Freshman counselors for the class of 2013 will absorb the duties of ethnic counselors — a position which will cease to exist beginning fall 2009 — Yale College Dean Mary Miller announced at a meeting of residential college deans Tuesday morning.

The move is the capstone of a sweeping agenda of reform aimed at improving the University’s diversity counseling network. The Dean’s Office also plans to create “peer liaison” positions — non-freshmen who will advise first-year students on issues of diversity and direct them to campus resources, such as the cultural houses. The shifts have drawn fire from students and alumni concerned about the elimination of the ethnic counselor program, but administrators maintain that the new system will ease overstretch and offer a net gain of counseling resources compared to the current system.

“It’s the most important thing we’re working on right now,” said Dean of Student Affairs Marichal Gentry.

Administrators said in the past that the old system of ethnic counseling strained counselors — who often had to advise dozens of students across as many as three residential colleges — and left them with an at-times ambiguous role in the counseling network. Under the new proposal, an additional 12 freshman counselors will be hired to make up for the loss in personnel, Gentry said.

Since the University began review of the program last year, the topic has raised concerns from campus groups and alumni.

Robert Sanchez ’08, a former ethnic counselor, published letters on the Web site for Yale Latino Alumni in the Tri-State Area and on the Facebook pages of eight student groups at Yale. The message urged alumni to participate in a letter-writing campaign criticizing the reforms, which Sanchez dubbed “a net loss of resources for students of color at Yale.” The new program will strain the cultural houses’ resources, Sanchez argued in his letter, and will jeopardize the diversity of the counselor pool by limiting cultural house input in the counselor selection process.

In an interview, Sanchez said the University received 30 e-mails because of the campaign.

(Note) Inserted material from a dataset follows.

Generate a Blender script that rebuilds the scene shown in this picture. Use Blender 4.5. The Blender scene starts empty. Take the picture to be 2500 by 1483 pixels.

Sanchez said that Miller personally responded to his e-mail thanking him for his concerns; he said he is confident the administration would take them into consideration.

“Now that we’ve reached out to some of [the critics] and now that they understand it a little better, they say ‘OK, now we get it,’ ” Gentry said.

In response to concerns that the reforms constituted the elimination of the ethnic counselor program, Gentry said training for all freshman counselors would be thorough and hands-on.

Since the campaign began, the Dean’s Office has shifted its original plan for a non-advisory “Links” program — opposed by some ethnic counselors — to the peer liaison system.

“The Links were more of a public relations kind of a job — a public face for the cultural centers they served,” said head ethnic counselor Sam Ng ’09, who was among ethnic counselors consulted on the reforms. “The peer liaison system is more. It’s that and also a counseling component.”

Because the reforms include an expansion of funding to the freshman counseling program, the Yale Corporation must vote to approve the changes at its meeting this week. To add 12 new counselors, the University would have to increase the amount it spends on providing room and partial board, a perk provided to freshman counselors.